North is Right. Click for a large image!





I shot data for ionized Sulfur and Oxygen last night and now I can compose a three channel RGB-image.

This cosmic question mark, in constellation Cepheus, contains following objects; At top, Cederblad 214(Ced 214) surrounded by NGC 7822, a dot like nebula at the bottom is known as Sharpless 170,(Sh2-170). Image spans over Five degrees vertically. Distance from my observatory, is ~2750 light years and it spans about 40 light years.




Total exposure time is about 9h with an ultra fast Canon EF 200mm f1.8 optics and the QHY9 astronomical camera.





EDIT.




This image get selected as a Space Picture of the Week by the National Geographic magazine. 



You can see the story HERE














Couple of closeups to show the resolution


Not bad for a 200mm camera lens
























A natural color composition


From emission of ionized elements







Narrow band channels combined to a visual spectrum, R=Hydrogen + Sulfur, G=Oxygen and 



B=Oxygen + Hydrogen.

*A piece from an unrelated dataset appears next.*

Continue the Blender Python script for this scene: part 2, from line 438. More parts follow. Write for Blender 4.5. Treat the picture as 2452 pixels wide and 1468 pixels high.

North is Right.

Note! 



A gray circle, at top Right, shows the apparent size of the full Moon.


(Moon has an angular size of 30', that's 0,5 degrees)









Technical details:





Processing work flow:


Image acquisition, MaxiDL v5.07.


Stacked and calibrated in CCDStack2.


Levels, curves, color and mosaic combine in PS CS3.





Optics, Canon EF 200mm camera lens at f1.8


Camera, QHY9


Guiding, Meade LX200 GPS 12" and a Lodestar guider


Image Scale, ~5,5 arcseconds/pixel


Exposures, Baader 7nm H-a, 13x1200s + 10x900s = 7h


O-III 1h and S-II 1h, total 9 hours.


Calibration with Darks, Flats and Bias frames.